The flip side of technology's advance is this: things are cool at first (space stations!) but then people start taking them for granted (eh, space stations) and we need new cool technology (hyperatomic drives!). In fact, this is kind of the interviewer in a nutshell—he's a young guy who was born into a world with robots, so he takes them for granted; whereas Calvin saw robots from their first humble beginnings and so doesn't take them for granted.

"You see, sir, Consolidated's machines, their Super-Thinker among them, are built without personality. They go in for functionalism, you know—they have to, without U. S. Robot's basic patents for the emotional brain paths. Their Thinker is merely a calculating machine on a grand scale, and a dilemma ruins it instantly." (Escape.30-1)

Near the end of the book, we finally get a little explanation of why the robots here are so emotional—it's part of their positronic brain (which is a patent owned by US Robots). But also, we see that this bit of technology isn't just for fun: US Robots makes emotional robots with personalities because it's helpful technology.

"By using human ova and hormone control, one can grow human flesh and skin over a skeleton of porous silicone plastics that would defy external examination. The eyes, the hair, the skin would be really human, not humanoid. And if you put a positronic brain, and such other gadgets as you might desire inside, you have a humanoid robot." (Evidence.157)
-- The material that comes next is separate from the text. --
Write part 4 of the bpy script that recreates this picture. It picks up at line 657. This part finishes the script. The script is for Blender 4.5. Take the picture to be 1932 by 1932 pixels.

Lanning explains to Quinn how you could make a robot look like a human, which is not exactly acceptable technology. We pulled this quote for that reason: it's a reminder that technology can make things possible that we might want to avoid. But also, it's a little glimpse into other technological advances: we don't just have robots in this future, we have "hormone control" that can be used to grow a human-like body over "silicone plastics."

"And that is all," said Dr. Calvin, rising. "I saw it from the beginning, when the poor robots couldn't speak, to the end, when they stand between mankind and destruction. I will see no more. My life is over. You will see what comes next." (Evitable Conflict.229)

Calvin may be useful as a frame narrator for this book since she's been around nearly from the beginning. (In fact, all the people who have been around as long as her have passed away—the original Robertson, Lanning, Bogert.) She helps maintain our sense of technological progress without taking anything for granted or being too shocked about the whole thing.